Yes, you have two possible rational canonical forms given the information you have. Both the matrices you wrote have minimal polynomial $(x-1)^2$ and characteristic polynomial $(x-1)^4$.
However, what you wrote regarding finding the rational canonical form is not correct. In general, you cannot determine the rational canonical form of a matrix only from the minimal and characteristic polynomials as your example clearly shows. You need to know the whole set of invariant factors of which the minimal polynomial is only one of them.
To justify that $A$ has one of the two possible canonical forms above, let $a_1 \, | \, a_2 \, | \, \ldots \, | \, a_k$ denote the invariant factors of $A$. The highest invariant factor is always the minimal polynomial so $a_k = (x-1)^2$. The characteristic product of the matrix is the product of the invariant factors so we have a priori two options:
$$ a_1(x) = (x-1), a_2(x) = (x-1), a_3(x) = (x-1)^2, \\
a_1(x) = (x-1)^2, a_2(x) = (x-1)^2. $$
The first option corresponds to your first matrix and the second to your second option. For more details, see section 12.2 in Dummit and Foote's Abstrat Algebra.
For a matrix $A$ the invariant factors are determined by finding the Smith canonical form equivalent to $(xI - A)$. Let's say $$S(x) = \text{Dg}[1,\ldots,1,f_1(x),\ldots,f_k(x)]$$ is the Smith canonical form. As mentioned elsewhere $f_1(x),f_2(x),\ldots,f_k(x)$ are all monic and each lower index monic polynomial divides the following. These are the invariant factors. (Also note that $f_k(x)$ is the minimum polynomial)
Now, it is true that $A$ is similar to Dg$[C(f_1(x)),\ldots,C(f_k(x))]$ where $C(f_i(x))$ indicates the companion matrix associated with $f_i(x)$, but this is not the Rational Canonical Form, to the best of my knowledge, not according to my textbook anyway.
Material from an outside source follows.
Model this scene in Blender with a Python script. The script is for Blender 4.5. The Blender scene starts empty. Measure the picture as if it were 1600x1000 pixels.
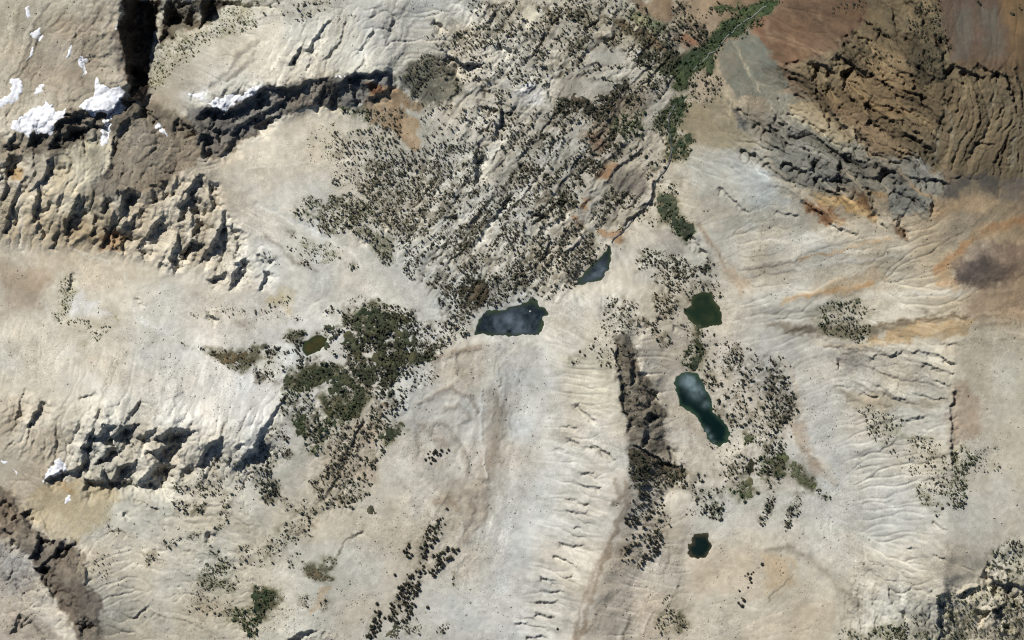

The rational canonical form is derived by finding the elementary divisors of $A$. Take any invariant factor $f_i(x)$, then we can write it as $p_1(x)^{ei1}p_2(x)^{ei2}\ldots p_t(x)^{eit}$ where the $p_i(x)$ are distinct, monic and irreducible. These are then the elementary divisors of $A$. The rational canonical form is constructed from these elementary divisors as $$\text{Dg}[\ldots,H(p_1(x)^{ei1}),H(p_2(x)^{ei2}),\ldots,H(p_t(x)^{eit}),\ldots]$$ where $$H(p(x)^e) = \begin{bmatrix} C(p(x)) & 0 & \cdots & 0 & 0 \\
N & C(p(x)) & \cdots & 0 & 0 \\ \vdots & & & & \vdots \\ 0 & 0 & \cdots & N & C(p(x)) \end{bmatrix}.$$ Here $N$ is a matrix that is all zero except for a 1 in the upper right hand corner, and the companion matrix $C(p(x))$ is repeated $e$ times. This is known as a hypercompanion matrix. Note that the rational canonical form reduces to Jordan canonical form when the field is algebraically closed.
Let's look at an example: suppose you have invariant factors $f_1(x) = (x^2 + 4)(x^2 - 3)$ and $f_2(x) = (x^2 + 4)^2(x^2 - 3)^2$, and suppose the field we are considering is $\mathbb{Q}$. Then the elementary divisors are $(x^2 + 4),(x^2 - 3),(x^2 + 4)^2$ and $(x^2 - 3)^2$ and so the rational canonical form is $$\text{Dg}\left [ \begin{bmatrix}0&-4\\1&0 \end{bmatrix}, \begin{bmatrix}0&3\\1&0 \end{bmatrix},\begin{bmatrix}0&-4&0&0\\1&0&0&0\\0&1&0&-4\\0&0&1&0 \end{bmatrix},\begin{bmatrix}0&3&0&0\\1&0&0&0\\0&1&0&3\\0&0&1&0 \end{bmatrix}\right ].$$
My source material for this theory: CG Cullen, Matrices and linear transformations (2nd edition), the chapter named: Similarity: Part II. There are more examples and in-depth discussion there...
Best Answer
If the first matrix is the rational form of $A$, we should have $\dim \ker (A - I) = 3$ (because this is true for the rational form and so it should be true for $A$ as well) while if the second matrix is the rational form of $A$, we should have $\dim \ker(A - I) = 2$. Just check which of those two options holds for $A$ by computing the rank of $A - I$.